Where is it playing?: Santa Maria 10, Movies Lompoc, Hi-Way Drive-In
What's it rated?: R
What's it worth?: $6.00
(Brent)
What's it worth?: $7.00
(Roberta)
Grief-stricken Boston homicide detective Thomas Craven (Mel Gibson, in his first starring role since the 2002 film Signs) will do whatever it takes to solve the murder of his grown daughter, Emma (Bojana Novakovik). He interrogates her friends and looks into her mysterious workplace, government contractor Northmoor. Along the way, he encounters deadly mercenaries and a scandal-prevention consultant known as Jedberg (Ray Winstone), whose job is to “stop you from getting from Point A to Point B.” This is based on a 1985 BBC television miniseries directed by Martin Campbell (Casino Royale), who also helms this big-screen adaptation.
Brent: When I see a movie, I usually have enough opinions to write three reviews of it, but I don’t have too much to say about this one. It was good. It wasn’t memorably great. There weren’t any unbearable flaws. It was just ... good. I think it might have felt a little more original if it had a more original-sounding title. There are a lot of movie titles with “edge” and “darkness” in the them, and a lot with “of,” for that matter. In fact, there wasanother, unrelated film called Edge of Darkness released by Warner Bros. in 1943. (Maybe it sounded more original back then?) Personally, I’m just going to call it “That New Mel Gibson Movie.”
Roberta: Mel played it very well. It was good seeing him back. He showed his emotional side as an actor. When he was going through his daughter’s belongings, wasn’t that emotional? Especially in flashbacks, he was so loving, like in one where she was a little girl, pretending to “shave” with him with a comb. That was so cute. It was such a beautifully simple way of establishing their relationship.
Brent: I think Mel’s time behind the camera as a director has served him well as an actor. When he was spreading his daughter’s ashes at the beach—here I am saying this movie isn’t too memorable, yet I’m getting choked up all over again just thinking of that scene. When he would talk to his daughter as though she were still there with him, it didn’t feel like a cheesy sympathy ploy, it felt real. (Though, having seen The Lovely Bones a couple weeks ago, I did joke, “She’s in the Inbetween!”) Mel also did a very convincing, natural-sounding Boston accent.
Roberta: I was thinking that’s how he really talks, so he must have done it well. Craven was tender with his daughter, but when he went after the bad guys, he was intense.

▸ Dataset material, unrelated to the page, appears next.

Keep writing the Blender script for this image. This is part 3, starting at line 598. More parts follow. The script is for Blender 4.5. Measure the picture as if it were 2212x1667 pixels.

Brent: The movie starts out as a relatively realistic police drama, but eventually winds up as an action-packed one-man-against-a-corrupt-world thriller.
Roberta: It worked for me, though.
Brent: It worked for me, too. I just wanted to point out how it shifted like that. They could have kept going with the more realistic cop stuff and wound up with a very different movie, though not necessarily a better one.
Roberta: I felt the fear some young people he was questioning were feeling (that they might be killed by the bad guys if they helped him). However, Emma’s boyfriend was in a little too much turmoil. Like, if it was dialed down a bit, he would have been more sympathetic. He had just lost his girlfriend, though, so maybe that was why he seemed like he had cracked up. Emma’s co-worker was more like she was very nervous and afraid. She wanted to help, but she was so scared. The actress did a wonderful job. The movie wasn’t predictable—it had moments of surprise. The opening was a well-done dramatic scene of bodies bobbing up in the water. That wasn’t explained right away, which made it interesting. It preserved the mystery. Didn’t you kind of wonder where it was going?
Brent: One of the more interesting aspects of the movie was the charming, morally conflicted character of Jedberg. He’s quite a mysterious figure. (For one thing, you have to wonder how he managed to steal Bob Hoskins’ voice.)
Roberta: Jedberg should have been hated for what he was doing, but the way Winstone played him, I thought he was fascinating. He stayed so smooth and calm. He captured what someone in that capacity would be like.
Brent: I have just one sequence I want to pick on. At one point, Craven is captured, only to escape almost immediately, and I had to wonder: Why did they bother? And why didn’t the bad guys, who have racked up several murders by this point, just kill him? Oh well, at least we’re spared the “hand over your badge and gun” scene that typically pops up in these “cop acting alone” movies. Detective Craven’s boss, in his lone appearance, is more interested in milking our hero for PR value than reprimanding him. There’s some stuff in the film about political and corporate corruption, too. Nothing that would shock Mel’s character from Conspiracy Theory (or anyone who’s been to a movie in the last few years), but it’s done decently enough. Overall, a strong star performance from Gibson ties the movie together and makes it work.